Alabama Senate Passes Bill to Effectively Nullify All Sides on Marriage

Taking Marriage Private

For 16 centuries, Christianity also defined the validity of a marriage on the basis of a couple’s wishes. If two people claimed they had exchanged marital vows — even out alone by the haystack — the Catholic Church accepted that they were validly married. In 1215, the church decreed that a “licit” marriage must take place in church. But people who married illictly had the same rights and obligations as a couple married in church: their children were legitimate; the wife had the same inheritance rights; the couple was subject to the same prohibitions against divorce. Not until the 16th century did European states begin to require that marriages be performed under legal auspices. In part, this was an attempt to prevent unions between young adults whose parents opposed their match. The American colonies officially required marriages to be registered, but until the mid-19th century, state supreme courts routinely ruled that public cohabitation was sufficient evidence of a valid marriage. By the later part of that century, however, the United States began to nullify common-law marriages and exert more control over who was allowed to marry.

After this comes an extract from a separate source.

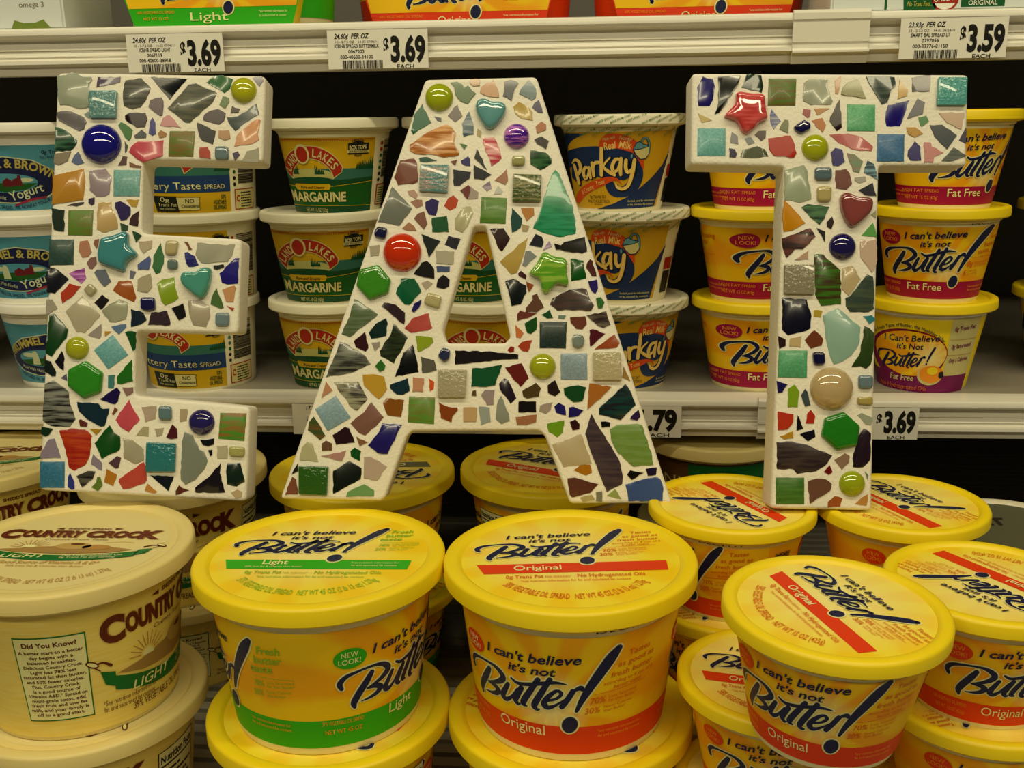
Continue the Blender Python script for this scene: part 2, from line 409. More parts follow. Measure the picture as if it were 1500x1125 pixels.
def crock_label(hb, Rm):
    a = Art(); half = pi * Rm; a.rect(-half, half, hb*.03, hb*.96, GRAIN, 0); k = .92 * hb / 1000
    for c in (0, half, -half):
        a.T = lambda x, y: (c + x*k*.96, hb*.56 - y*k*1.05); crock_art(a)
        a.text('*See nutrition information for', -720, -250, 370, 40, BRN, 4); a.text('fat and saturated fat content', -720, -270, 420, 40, BRN, 4)
        a.text('39% VEGETABLE OIL SPREAD', -480, 200, 480, 60, BRN, 4, bold=.005)
    a.T = lambda x, y: (x, y)
    lines = ['A better start to a better', 'day begins with a', 'balanced breakfast.', 'Delicious Country Crock', 'Light has 78% less', 'saturated fat than butter,', 'and 50% fewer calories.', 'Plus, Country Crock', 'is a good source of', 'Vitamins A&D.* Spread on', 'multi-grain toast, add', 'fresh fruit and low fat', 'milk, and your family is', 'off to a good start.']
    for c in (-half*.42,):
        W = .021; a.rect(c-W, c+W, hb*.16, hb*.80, DGRN, 2); a.rect(c-W+.0008, c+W-.0008, hb*.17, hb*.79, CREAM, 3)
        a.text('Did You Know?', c - W*.75, c + W*.75, hb*.725, hb*.035, BRN, 4, bold=.03, up=1)
        for i, s in enumerate(lines):
            w = W * .9 * min(1, len(s) / 25); a.text(s, c - w, c + w, hb*(.675 - .0365*i), hb*.024, BRN, 4, bold=.02, up=1)
    for c in (half*.41,): facts(a, c - .019, c + .019, hb*.12, hb*.84)
    return a
def crock_lid(R):
    a = Art(); a.ell(0, 0, R*.80, R*.80, mat('lid_print_cream', (.76, .645, .29), .45, 0, .3), 0, n=64); k = R / 1000
    a.T = lambda x, y: (x*k, -y*k*.9 + R*.06); crock_art(a)
    a.text('Good Source of Vitamins A & D*', -430, 400, 440, 60, BRN2, 4, bold=.01, shear=.2); a.text('50% Less Fat & Calories than Butter', -330, 300, 505, 40, BRN2, 4)
    a.T = lambda x, y: (x, y)
    a.text('39% VEGETABLE OIL SPREAD   NET WT 45 OZ (2 lb 13 oz) 1.27kg', -.6*R, .66*R, 0, R*.075, BRN2, 4, up=1, arc=(0, 0, R*.70, -1))
    return a

# ---- margarine label (the figure at its centre is left out: only the ring and the lake are drawn)
LY = ink('label_yellow', 'b88e0a'); LG = ink('label_green', '0e4a10'); LG2 = ink('label_dark_green', '0a3c1c'); LT = ink('label_teal', '2c5c50')
LR = ink('label_red', '96200c'); PALEY = ink('pale_label_yellow', 'b49a38')
TXTC = ink('label_cream', 'c0b078')
def badge(a):
    a.rect(905, 1135, 175, 300, ink('badge_black', '16180e'), 4); a.text('BOX TOPS', 920, 1110, 250, 44, TXTC, 5, bold=.03, rot=.06)
    a.rect(895, 1140, 255, 285, TXTC, 5); a.text('FOR EDUCATION', 915, 1120, 280, 20, BLACK, 6, bold=.02, rot=.02)
    a.text('OFFICIAL', 955, 1085, 165, 26, BLACK, 4, bold=.02, arc=(1020, 240, 88, 1)); a.ell(1020, 180, 60, 26, BLACK, 3)
    a.text('BRAND', 975, 1070, 350, 24, BLACK, 4, bold=.02, arc=(1020, 240, 90, -1))
def trees(a, x0, x1, y, h, m, n, seed):
    rr = random.Random(seed)
    for i in range(n):
        x = x0 + (x1-x0)*(i+.5)/n; q = h * (.45 + .55*(i+1)/n) * rr.uniform(.8, 1.1); b = (x1-x0)/n*.8
        a.poly([(x-b,y),(x-b*.5,y-q*.4),(x-b*.6,y-q*.4),(x,y-q),(x+b*.6,y-q*.4),(x+b*.5,y-q*.4),(x+b,y)], m, 3)
def banner(a):
    """red arched banner LAND O LAKES"""
    cx, cy, r0, r1 = 440, 642, 300, 437
    def arc(r, t0, t1, n=24): return [(cx + r*sin(t0 + (t1-t0)*i/n), cy - r*cos(t0 + (t1-t0)*i/n)) for i in range(n+1)]
    for g, m, L in ((9, TXTC, 3), (0, LR, 4)):
        e = g / 370
        a.poly(arc(r1+g, -1.12-e, 1.10+e) + [(cx + 345*sin(1.19+e) + 60, cy - 345*cos(1.19+e) - 20), (cx + (r0-g-8)*sin(1.28+e), cy - (r0-g-8)*cos(1.28+e) + g)] + arc(r0-g, 1.08, -1.10) +
               [(cx - (r0-g-8)*sin(1.28+e), cy - (r0-g-8)*cos(1.28+e) + g)], m, L)
    for word, t, W in (('LAND', -.79, 235), ('LAKES', .57, 345)):
        n = len(word)
        for i, ch in enumerate(word):
            tt = t + (i - (n-1)/2) * (W/n) / 365; q = glyphs(ch, .02, 0); wd = W/n*.74
            kx = wd/(q[3]-q[2]); ky = 96/CAPH; c, sn = cos(tt), sin(tt); R = 320
            a.add([(cx + (R+vy*ky)*sn + ((vx-q[2])*kx-wd/2)*c, cy - (R+vy*ky)*c + ((vx-q[2])*kx-wd/2)*sn) for vx, vy in q[0]], q[1], TXTC, 6)
    a.ell(352, 292, 92, 112, TXTC, 7); a.ell(352, 296, 70, 88, LR, 8)
def land_label(hb, Rm):
    a = Art(); k = hb / 960; a.T = lambda x, y: (asin_map(x, 690, 650, Rm), hb - (y - 20) * k)
    a.rect(-170, 1205, 110, 960, LY, 0); a.poly([(-170,470),(1205,455),(1205,590),(-170,590)], LT, 1)
    a.poly([(-170,590),(200,570),(800,585),(1205,560),(1205,965),(-170,965)], LG2, 2)
    a.poly([(-170,640),(500,665),(900,640),(1195,612),(1195,890),(-170,890)], LG, 3)
    a.stroke([(-170,640,6),(500,665,6),(900,640,6),(1195,610,6)], LY, 4); a.stroke([(-170,885,6),(500,878,6),(1195,890,6)], LY, 4)
    a.rect(-170, 1195, 126, 133, LR, 2)
    for i in range(56): a.rect(-165 + i*24.2, -157 + i*24.2, 138, 150, LR, 2)
    a.ell(430, 545, 300, 90, ink('mist_print', 'a8a060'), 2); trees(a, 150, 260, 520, 110, LG2, 6, 1); trees(a, 600, 480, 520, 110, LG2, 6, 2); trees(a, 1000, 1200, 470, 160, LG2, 9, 3)
    a.ell(430, 590, 290, 40, LG2, 3); banner(a); badge(a)
    a.poly([(170,645),(190,628),(650,628),(675,650),(650,700),(190,700)], LY, 5); a.text('Pure and Creamy', 255, 590, 685, 36, BLACK, 6, bold=.01, shear=.3)
    for dx, m, L in ((8, BLACK, 5), (0, TXTC, 6)):
        a.text('M', 75+dx, 165+dx, 832, 132, m, L, bold=.03); a.text('ARGARINE', 168+dx, 870+dx, 832, 112, m, L, bold=.03)
    a.text('NET WT. 15 OZ. (425g)', 275, 605, 948, 48, TXTC, 4)
    for i, c in enumerate((LR, LR, LT, LT, LG, BLACK, BLACK)): a.ell(1275, 185 + i*70, 14, 20, c, 3)
    barcode(a, 1300, 1430, 140, 580, BLACK, 3, 5, True)
    a.rect(1260, 1420, 655, 900, LR, 3); a.rect(1270, 1410, 670, 890, TXTC, 4); sheet_lines(a, 1280, 1400, 690, 880, 7, BLACK, 5, -1)
    a.rect(-330, -200, 200, 340, LR, 3)
    return a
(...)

Government Should Quit the Marriage Business

The solution is to unlink the religious institution of marriage — as distinguished from the secular institution of civil union — from the state. Under this proposal, any couple could register for civil union, recognized by the state, with all its rights and responsibilities. Religious couples could then go to the church, synagogue, mosque or other sacred institution of their choice in order to be married. These religious institutions would have total decision-making authority over which marriages to recognize. Catholic churches would not recognize gay marriages. Orthodox Jewish synagogues would not recognize a marriage between a Jew and a non-Jew who did not wish to convert to Judaism. And those religious institutions that chose to recognize gay marriages could do so. It would be entirely a religious decision beyond the scope of the state. Under this new arrangement, marriage would remain a sacrament, as ordained by the Bible and as interpreted by each individual church. No secular consequences would flow from marriage, only from civil union.

It allows Christians to better communicate God as the author of marriage. It allows non-Christians to ‘partner’ in non-Christian unions.

I don’t think for one minute that this will stop persecution of Christian beliefs about marriage, but it brings the discussion about marriage back to its roots ‘What God has said.”

I think it’s a brilliant solution, but I don’t believe the cultural revolutionaries will go for it.
Two reasons:

1) It loosens govt. control over a particular area of life


2) It involves a level of compromise that the other side has so far shown itself completely unwilling to make. Swollen with victories, they have the momentum now, and they’re not about to be checked by a reasonable compromise.

How would bible believing churches handle a couple in a civil union? Would they have to be also married in a church to be a member?

Richard E Brunt

a particular church could treat the civil union in the same manner as it would a marriage performed by a judge or other authorized civil official.

On the other hand, I know in the former Soviet Union Evangelical Christian-Baptist couples went down to city hall got “married”, then went over to the housing office and applied for an apartment, then they separated and went back to their parents’ homes. When they got the apartment, they had a church service and began their married life.

[Richard Brunt]

How would bible believing churches handle a couple in a civil union? Would they have to be also married in a church to be a member?

Hoping to shed more light than heat..

[Rob Fall]

a particular church could treat the civil union in the same manner as it would a marriage performed by a judge or other authorized civil official.

On the other hand, I know in the former Soviet Union Evangelical Christian-Baptist couples went down to city hall got “married”, then went over to the housing office and applied for an apartment, then they separated and went back to their parents’ homes. When they got the apartment, they had a church service and began their married life.

Richard Brunt wrote:

How would bible believing churches handle a couple in a civil union? Would they have to be also married in a church to be a member?

Interesting! I think looking through the eyes of other cultures can help us see the situation a bit more clearly. Btw, I didn’t get married in a church building but in a restaurant. :)
Marriage takes place in the vows you swear before witnesses which solemnizes and confirms to society (generally your families) your faithfulness. That’s what it’s been throughout most of human history, and it would be neither the church (excepting that the church itself may represents your community and your family) nor the govt’s business per se…excepting for the need to mediate between occasional disputes and difficulties.
We’d all recognize the validity of a Hindu couple who had been married in a pagan ceremony pre-conversion, wouldn’t we?

Marriage is certainly of God, but we’re not Romanists or Eastern Orthodox, so we shouldn’t believe it’s a sacrament. Sometimes we act as if it were, though. It almost seems as if that is what these Christians in the Soviet Union were doing.